There are certain things I have come to expect at Yale, whether it is the familiar walkways and Gothic arches as we drift from classes to meetings against a backdrop of elm, or the dining hall conversations laced with intellectual debates as we sit facing portraits of the luminaries who have come before us. Even the rivalries between the residential colleges — and, lest we forget our Ivy League crown, the rivalry with our Cantabrigian friends — is part of the constellation that somehow makes Yale the city upon the hill it so comfortably alleges to be.

Of course, with its high prestige and cherished traditions, Yale also carries with itself the raison d’etre of cultivating a campus culture where the oft-professed commitment to diversity is celebrated; where students organize around principles of solidarity, tolerance and respect; and where, as an extension of all of the above, bodies, minds and souls can feel safe. It is, proudly and unabashedly, a bastion of worthy ideals.

But the feelings of safety and comfort evaded me on the morning of Nov. 15, when, walking out of class, I was greeted by a hurried collage of blatantly racist, bigoted caricatures of the Islamic Prophet Muhammad. It seemed, in those two seconds in which my mind went from the conjugation of the subjunctive in Espanol to the absolute shock of realizing that the tidal wave of anti-Muslim sentiment had hit home, that I was alone in a campus of thousands. Was this really happening? At Yale? Do I really live among and attend classes with students who think this? That a place as forward thinking as Yale would harbor such inconspicuously racist attitudes was appalling to me.

Indeed, the anonymous mass posting of these fliers, with no brave commitment to dialogue or to understanding political and real-world complexities, is something hardly fitting to the standards of our community. Not only do the posters vilify Muhammad by tagging a disgraceful depiction with an implication of terrorism, they show ignorance of the life that the Prophet led, a life marked by compassion, love and humanity. The depiction is also negligent of what Muslims at large, but especially at Yale, stand for; the MSA at Yale has tirelessly struggled to maintain a welcoming community where students feel free to exchange their views and opinions — political, religious or otherwise. To those behind these posters, I encourage you to attend events organized by Muslim students at Yale. Please do not shut the door on dialogue by making us face mute pictures, which, through their anonymity, silence meaningful conversation, with no voices for us to address.

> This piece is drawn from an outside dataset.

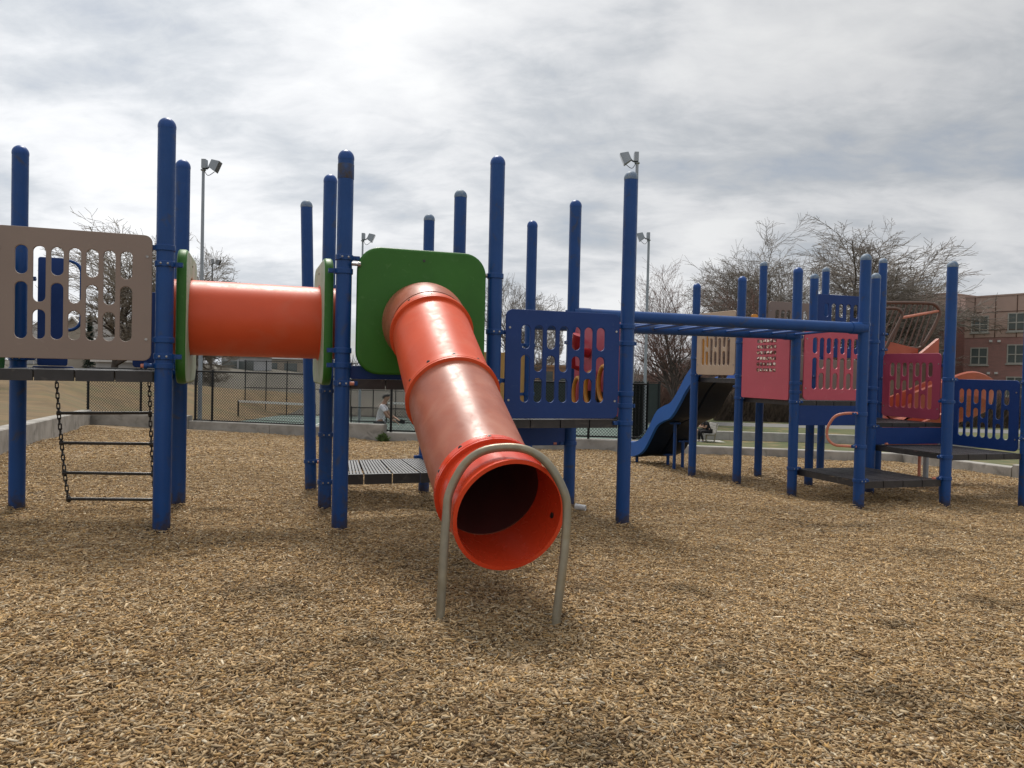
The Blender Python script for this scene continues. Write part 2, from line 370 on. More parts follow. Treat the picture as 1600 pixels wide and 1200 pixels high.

These posters also cannot be divorced from the increasingly popular trend of demonizing Islam and Muslims, which lead to acts of violence, unconstitutional laws and blatant racism; nor can we isolate this incident from the broader context of recent events that have occurred on our own campus, including the recent NOGAYS e-mail. Clearly, there is still much to be done in accomplishing the mission of an open, welcoming and safe campus for all. As a student body, we need to acknowledge the seriousness of these incidents, take measure of the deeper issues that are revealed therein, and honestly discuss what they say about the values in our community. After all, while this hateful effort was designed specifically to stir racist and religious antagonism against Muslims, all students — Muslim or not — are negatively affected by an environment where we are unable to appropriately address serious issues without essentializing and stigmatizing an entire religious and cultural group of human beings.

Next week, in conjunction with Yale College Dean’s Office, the Chaplain’s Office, the Yale College Council and other student organizations, the MSA will be holding an open forum and we hope that students come out to discuss this. We need to show more than passionless gestures toward expunging prejudice and seriously question the milieu that pervades our campus culture.

Altaf Saadi is a junior in Morse College and the president of the Muslim Students Association.